As prime brokers begin to offer expanded services, we expect fund managers to reject the traditional “captive service model”, in which prime brokers offer selective services and effectively handcuff their single-prime clients through an inflexible business model. Instead, the next generation of prime brokers will be viewed as trusted partners operating with an open service model that provides flexibility and protects the confidentiality of client positions and trading strategies. The next generation prime broker willprovide services through a group of strategic alliance partners in order to maintain true independence and client privacy.

As institutional money continues to move into hedge funds, investor and regulatory pressure will continue to require tighter operational and infrastructure controls, risk management, transparency and streamlined reporting. Hedge funds, in turn, will require more and more assistance from their prime brokers to meet these market demands. We expect managers to consolidate their overall service requirements with one leading prime broker while adding additional primes when needed.

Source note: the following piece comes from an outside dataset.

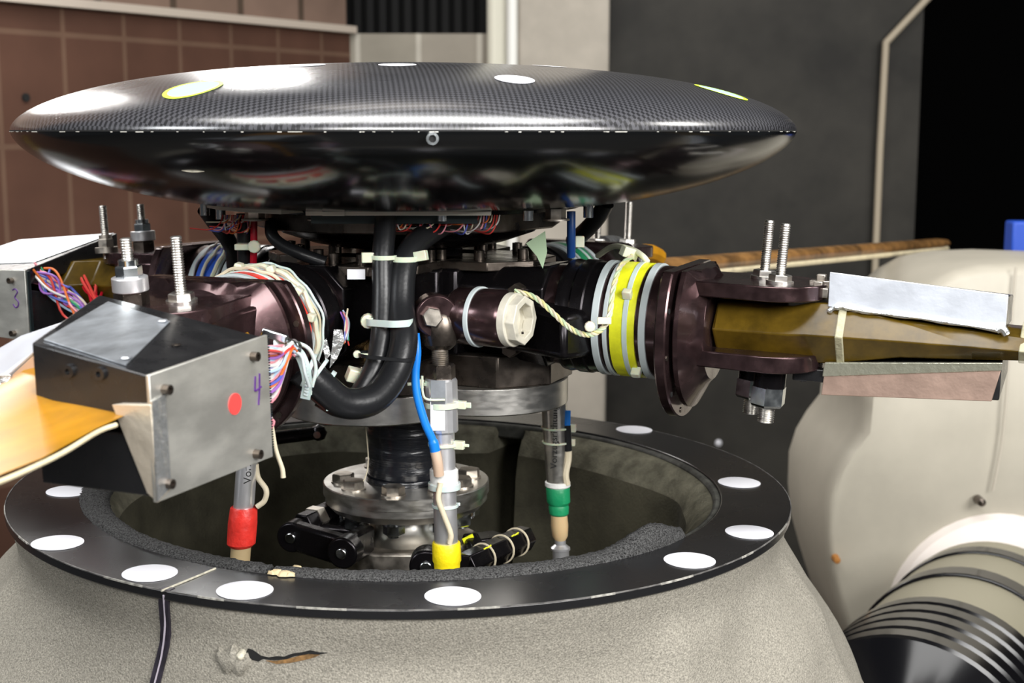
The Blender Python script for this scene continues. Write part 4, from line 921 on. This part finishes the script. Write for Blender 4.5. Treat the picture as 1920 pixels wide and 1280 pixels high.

We expect mangers eventually to operate with an average of three prime brokers. Competition will continue to rise which we expect will fuel the next generation model. We further believe the industry will be forced to collaborate. Prime brokers will need to integrate their respective technology platforms to address the changing requirements of hedge funds. A teamwork approach will result in standardised data communication protocols, which will streamline the industry and will improve services levels across the board. In this vision, we expect relationships between customers and their prime brokers to evolve into true partnerships.